Thematically, A Normal Lost Phone also has some issues. While I will praise the game endlessly for having such thoughtful LGBT representation, I cannot help but ponder if the game being based on prying into someone’s private life actually lends itself to the idea that LGBT people are not entitled to privacy. With many prevalent issues needing decisions by the government for LGBT folks to exist peacefully in today’s modern society, such as where a person can rightfully relieve themselves, the premise that you are finding out all this information by poking your nose in where you, the player, are not actually invited or wanted makes it seem as though the private lives of LGBT people are meant for common consumption. Again, the game is an overall positive and clearly love-based piece, and I am by no means implying the developers had any cruel or insidious intentions by choosing to create their game in this exact format. Rather, I’m bringing this to light to encourage even more games about LGBT folks, but with the idea that they should be openly inviting the player in, rather than the player prying into someone’s most private thoughts.
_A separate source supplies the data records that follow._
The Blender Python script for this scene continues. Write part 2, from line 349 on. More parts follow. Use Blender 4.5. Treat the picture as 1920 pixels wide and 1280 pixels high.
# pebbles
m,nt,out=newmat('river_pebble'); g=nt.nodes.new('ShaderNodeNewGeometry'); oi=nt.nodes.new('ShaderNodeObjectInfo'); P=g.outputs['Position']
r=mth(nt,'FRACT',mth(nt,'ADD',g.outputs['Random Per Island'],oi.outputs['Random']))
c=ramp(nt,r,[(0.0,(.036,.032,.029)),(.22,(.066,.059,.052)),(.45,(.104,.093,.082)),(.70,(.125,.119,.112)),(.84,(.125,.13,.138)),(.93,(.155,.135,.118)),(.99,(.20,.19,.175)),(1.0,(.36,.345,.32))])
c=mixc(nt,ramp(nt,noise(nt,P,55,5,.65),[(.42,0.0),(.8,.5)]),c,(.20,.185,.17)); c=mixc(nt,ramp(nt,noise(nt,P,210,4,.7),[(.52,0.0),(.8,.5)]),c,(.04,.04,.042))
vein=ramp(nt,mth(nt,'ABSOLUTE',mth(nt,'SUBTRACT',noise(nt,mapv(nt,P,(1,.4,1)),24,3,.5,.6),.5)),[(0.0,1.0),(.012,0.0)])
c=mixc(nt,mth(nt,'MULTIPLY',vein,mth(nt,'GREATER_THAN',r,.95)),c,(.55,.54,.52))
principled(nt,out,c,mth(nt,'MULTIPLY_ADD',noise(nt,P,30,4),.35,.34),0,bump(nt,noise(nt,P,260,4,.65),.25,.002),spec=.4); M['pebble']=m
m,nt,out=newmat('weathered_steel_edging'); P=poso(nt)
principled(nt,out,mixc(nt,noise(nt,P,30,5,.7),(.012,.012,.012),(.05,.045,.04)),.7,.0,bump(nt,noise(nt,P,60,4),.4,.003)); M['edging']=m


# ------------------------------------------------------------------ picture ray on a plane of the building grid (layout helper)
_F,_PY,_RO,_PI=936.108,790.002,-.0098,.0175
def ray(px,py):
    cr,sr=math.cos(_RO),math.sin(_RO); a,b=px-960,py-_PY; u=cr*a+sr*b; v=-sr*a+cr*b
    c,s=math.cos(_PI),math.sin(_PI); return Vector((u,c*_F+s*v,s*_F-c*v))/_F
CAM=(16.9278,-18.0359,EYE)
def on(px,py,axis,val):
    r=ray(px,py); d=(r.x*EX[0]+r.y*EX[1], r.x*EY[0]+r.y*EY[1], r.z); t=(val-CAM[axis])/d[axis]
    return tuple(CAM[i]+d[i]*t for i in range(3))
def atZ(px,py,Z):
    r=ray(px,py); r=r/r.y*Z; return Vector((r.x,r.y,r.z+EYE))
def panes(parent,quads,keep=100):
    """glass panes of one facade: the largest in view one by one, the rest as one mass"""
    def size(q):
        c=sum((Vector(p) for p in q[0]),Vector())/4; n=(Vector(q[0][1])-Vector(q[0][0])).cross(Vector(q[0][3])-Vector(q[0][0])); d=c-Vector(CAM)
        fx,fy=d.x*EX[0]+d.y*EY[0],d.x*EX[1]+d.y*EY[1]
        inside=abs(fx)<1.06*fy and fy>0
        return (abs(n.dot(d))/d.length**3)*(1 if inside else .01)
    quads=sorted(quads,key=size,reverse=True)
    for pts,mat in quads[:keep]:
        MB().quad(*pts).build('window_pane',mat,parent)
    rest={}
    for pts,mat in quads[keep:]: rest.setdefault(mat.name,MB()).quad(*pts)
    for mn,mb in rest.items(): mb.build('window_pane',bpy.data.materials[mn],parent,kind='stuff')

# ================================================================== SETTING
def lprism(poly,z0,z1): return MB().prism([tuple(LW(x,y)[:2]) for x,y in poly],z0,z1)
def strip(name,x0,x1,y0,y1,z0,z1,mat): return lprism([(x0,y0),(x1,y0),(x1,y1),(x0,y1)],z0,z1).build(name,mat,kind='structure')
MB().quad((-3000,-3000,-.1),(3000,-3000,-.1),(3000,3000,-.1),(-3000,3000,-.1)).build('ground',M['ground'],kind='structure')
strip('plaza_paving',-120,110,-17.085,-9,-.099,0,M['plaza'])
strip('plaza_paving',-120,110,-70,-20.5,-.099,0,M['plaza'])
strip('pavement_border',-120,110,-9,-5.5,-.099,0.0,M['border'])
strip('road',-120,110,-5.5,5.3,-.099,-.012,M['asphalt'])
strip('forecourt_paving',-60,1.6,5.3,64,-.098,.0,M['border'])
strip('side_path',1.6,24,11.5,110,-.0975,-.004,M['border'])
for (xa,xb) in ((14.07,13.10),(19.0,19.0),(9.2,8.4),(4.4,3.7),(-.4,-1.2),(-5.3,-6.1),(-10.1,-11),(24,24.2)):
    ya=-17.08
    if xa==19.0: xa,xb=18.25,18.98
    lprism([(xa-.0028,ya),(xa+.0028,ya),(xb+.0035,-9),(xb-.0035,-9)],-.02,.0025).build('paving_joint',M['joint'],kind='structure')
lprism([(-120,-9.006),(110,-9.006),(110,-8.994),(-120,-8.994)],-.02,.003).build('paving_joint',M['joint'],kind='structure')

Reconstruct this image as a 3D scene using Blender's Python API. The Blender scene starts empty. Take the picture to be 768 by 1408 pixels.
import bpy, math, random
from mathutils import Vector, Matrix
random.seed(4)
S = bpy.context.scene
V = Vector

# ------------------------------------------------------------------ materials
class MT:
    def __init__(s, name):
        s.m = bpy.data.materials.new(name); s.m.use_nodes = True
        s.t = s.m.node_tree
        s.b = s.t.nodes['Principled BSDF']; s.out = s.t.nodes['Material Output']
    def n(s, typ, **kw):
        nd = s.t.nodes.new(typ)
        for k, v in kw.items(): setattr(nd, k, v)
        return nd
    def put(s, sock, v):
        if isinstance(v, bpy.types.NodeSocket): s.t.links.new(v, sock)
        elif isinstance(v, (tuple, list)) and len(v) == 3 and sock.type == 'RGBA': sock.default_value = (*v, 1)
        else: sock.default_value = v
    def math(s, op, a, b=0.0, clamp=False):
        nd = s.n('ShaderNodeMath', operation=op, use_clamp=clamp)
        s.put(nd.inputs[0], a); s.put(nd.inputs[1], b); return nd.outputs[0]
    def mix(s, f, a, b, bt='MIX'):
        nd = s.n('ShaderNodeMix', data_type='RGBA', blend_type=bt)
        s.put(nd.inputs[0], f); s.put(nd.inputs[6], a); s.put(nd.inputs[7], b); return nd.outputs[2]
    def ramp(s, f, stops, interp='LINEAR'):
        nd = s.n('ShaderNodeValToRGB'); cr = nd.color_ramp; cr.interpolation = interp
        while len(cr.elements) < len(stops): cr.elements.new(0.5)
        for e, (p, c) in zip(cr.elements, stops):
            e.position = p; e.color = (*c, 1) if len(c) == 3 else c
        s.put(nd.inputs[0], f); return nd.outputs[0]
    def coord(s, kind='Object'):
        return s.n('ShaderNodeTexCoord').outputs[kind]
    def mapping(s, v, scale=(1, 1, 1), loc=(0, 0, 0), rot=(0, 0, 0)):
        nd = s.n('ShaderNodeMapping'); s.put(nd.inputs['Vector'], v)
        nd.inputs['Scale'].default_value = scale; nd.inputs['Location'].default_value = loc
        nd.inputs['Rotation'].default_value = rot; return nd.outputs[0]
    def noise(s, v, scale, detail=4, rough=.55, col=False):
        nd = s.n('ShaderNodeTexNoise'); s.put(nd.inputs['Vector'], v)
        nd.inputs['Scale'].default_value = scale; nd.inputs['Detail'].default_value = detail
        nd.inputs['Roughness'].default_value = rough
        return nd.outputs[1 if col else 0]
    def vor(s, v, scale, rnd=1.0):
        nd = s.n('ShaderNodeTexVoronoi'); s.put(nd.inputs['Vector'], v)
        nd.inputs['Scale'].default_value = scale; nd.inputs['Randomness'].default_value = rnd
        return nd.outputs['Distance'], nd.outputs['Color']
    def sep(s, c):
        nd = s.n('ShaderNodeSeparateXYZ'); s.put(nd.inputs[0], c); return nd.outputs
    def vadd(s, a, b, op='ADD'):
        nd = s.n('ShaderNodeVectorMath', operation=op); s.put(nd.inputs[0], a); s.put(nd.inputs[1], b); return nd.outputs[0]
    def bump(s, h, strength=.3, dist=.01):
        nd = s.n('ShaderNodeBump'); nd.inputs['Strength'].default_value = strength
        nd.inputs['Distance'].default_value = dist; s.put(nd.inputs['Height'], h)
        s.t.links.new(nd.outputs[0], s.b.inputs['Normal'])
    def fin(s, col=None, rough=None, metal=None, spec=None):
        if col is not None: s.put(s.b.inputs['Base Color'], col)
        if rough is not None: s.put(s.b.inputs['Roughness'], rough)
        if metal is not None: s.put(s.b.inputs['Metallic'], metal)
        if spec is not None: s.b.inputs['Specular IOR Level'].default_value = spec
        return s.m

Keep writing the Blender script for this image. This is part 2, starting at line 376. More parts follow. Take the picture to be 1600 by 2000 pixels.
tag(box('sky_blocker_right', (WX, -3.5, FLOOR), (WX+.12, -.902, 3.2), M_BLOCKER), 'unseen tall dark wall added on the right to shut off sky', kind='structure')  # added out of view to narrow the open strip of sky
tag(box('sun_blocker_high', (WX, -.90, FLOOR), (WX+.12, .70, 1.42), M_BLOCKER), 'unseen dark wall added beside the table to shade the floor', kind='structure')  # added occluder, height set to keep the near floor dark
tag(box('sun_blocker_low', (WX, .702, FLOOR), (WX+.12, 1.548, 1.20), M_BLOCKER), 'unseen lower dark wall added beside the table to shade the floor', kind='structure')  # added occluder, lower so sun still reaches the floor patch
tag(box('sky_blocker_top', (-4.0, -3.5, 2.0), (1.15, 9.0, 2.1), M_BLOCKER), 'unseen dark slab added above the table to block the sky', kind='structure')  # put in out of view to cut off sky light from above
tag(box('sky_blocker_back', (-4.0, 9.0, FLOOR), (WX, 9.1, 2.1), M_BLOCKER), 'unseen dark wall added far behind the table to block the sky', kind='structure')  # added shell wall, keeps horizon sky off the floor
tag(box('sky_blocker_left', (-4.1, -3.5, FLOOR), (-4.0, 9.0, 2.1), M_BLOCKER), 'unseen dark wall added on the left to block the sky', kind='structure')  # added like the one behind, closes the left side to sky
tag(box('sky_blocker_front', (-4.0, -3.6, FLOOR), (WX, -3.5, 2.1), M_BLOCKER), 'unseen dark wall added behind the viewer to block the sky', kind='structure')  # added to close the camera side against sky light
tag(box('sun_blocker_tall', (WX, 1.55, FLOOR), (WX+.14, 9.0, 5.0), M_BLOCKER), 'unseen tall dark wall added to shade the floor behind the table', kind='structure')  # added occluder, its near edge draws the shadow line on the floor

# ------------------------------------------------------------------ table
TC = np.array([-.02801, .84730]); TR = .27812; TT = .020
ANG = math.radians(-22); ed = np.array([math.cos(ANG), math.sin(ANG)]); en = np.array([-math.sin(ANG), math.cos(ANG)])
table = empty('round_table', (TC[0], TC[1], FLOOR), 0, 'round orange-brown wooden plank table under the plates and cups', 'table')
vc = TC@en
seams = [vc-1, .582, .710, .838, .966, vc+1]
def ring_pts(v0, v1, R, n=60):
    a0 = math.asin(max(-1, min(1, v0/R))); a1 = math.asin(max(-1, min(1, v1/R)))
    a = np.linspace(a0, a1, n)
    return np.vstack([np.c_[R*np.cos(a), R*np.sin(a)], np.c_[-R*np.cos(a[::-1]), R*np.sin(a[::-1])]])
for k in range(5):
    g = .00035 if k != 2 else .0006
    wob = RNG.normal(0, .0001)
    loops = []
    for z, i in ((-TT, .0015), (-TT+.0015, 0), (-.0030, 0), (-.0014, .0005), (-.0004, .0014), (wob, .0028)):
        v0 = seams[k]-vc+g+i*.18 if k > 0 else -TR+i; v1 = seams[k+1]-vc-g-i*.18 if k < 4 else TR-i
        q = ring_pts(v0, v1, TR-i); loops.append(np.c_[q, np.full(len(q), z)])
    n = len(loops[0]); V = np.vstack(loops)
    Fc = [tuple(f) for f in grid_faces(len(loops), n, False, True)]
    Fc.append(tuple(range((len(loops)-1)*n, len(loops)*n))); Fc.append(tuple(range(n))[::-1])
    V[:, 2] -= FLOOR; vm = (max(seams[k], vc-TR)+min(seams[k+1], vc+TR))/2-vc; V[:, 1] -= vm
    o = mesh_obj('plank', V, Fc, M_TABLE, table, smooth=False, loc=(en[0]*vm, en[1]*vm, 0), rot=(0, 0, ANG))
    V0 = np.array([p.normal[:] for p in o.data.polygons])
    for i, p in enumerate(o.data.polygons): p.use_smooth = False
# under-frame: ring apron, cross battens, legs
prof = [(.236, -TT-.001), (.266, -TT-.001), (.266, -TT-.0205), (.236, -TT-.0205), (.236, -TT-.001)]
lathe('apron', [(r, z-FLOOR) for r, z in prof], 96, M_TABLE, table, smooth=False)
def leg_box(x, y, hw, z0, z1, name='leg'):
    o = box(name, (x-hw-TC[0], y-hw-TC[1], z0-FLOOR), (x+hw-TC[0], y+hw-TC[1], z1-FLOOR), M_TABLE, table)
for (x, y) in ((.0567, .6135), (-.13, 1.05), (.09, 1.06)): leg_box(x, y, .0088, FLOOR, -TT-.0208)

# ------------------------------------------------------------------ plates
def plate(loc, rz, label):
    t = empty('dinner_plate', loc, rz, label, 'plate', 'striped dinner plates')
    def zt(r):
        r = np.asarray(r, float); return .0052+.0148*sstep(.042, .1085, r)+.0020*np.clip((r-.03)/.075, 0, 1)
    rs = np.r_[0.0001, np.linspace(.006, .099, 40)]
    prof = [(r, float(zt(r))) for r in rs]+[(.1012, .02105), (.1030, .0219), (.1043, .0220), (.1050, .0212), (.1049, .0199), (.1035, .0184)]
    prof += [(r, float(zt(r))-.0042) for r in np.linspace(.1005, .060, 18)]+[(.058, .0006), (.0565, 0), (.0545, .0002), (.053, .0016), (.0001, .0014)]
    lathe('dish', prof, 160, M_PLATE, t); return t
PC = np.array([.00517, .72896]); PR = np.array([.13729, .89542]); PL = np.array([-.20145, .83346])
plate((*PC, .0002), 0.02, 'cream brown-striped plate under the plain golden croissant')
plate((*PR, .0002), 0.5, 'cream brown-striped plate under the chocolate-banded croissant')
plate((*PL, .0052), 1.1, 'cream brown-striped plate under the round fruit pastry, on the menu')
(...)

Like, I for one would not have poked around some rando’s dating profile had I not been forced to by the game. I’d hope most people are the same.

Final Thoughts

Despite its problems, A Normal Lost Phone is still a game I strongly recommend to anyone who likes a good story. It is a sweet, lovely experience, full of wonder and a sense of adventure and mystery despite being a story on such a small scale. The characters are as rich and vibrant as the art, and the story is so organic and real that I feel anyone could enjoy it. The music is beautiful and entertaining, helping capture you in the experience. Additionally, there’s a lot of content within the game that I feel would be incredibly relatable for just about anyone, making it possible for players from all walks to live and feel like they’re a little bit like Sam, too. And for only $2.99, that’s an incredibly valuable story, even if it can be really only played once. I know I had a great time experiencing this game, and I hope that you will too.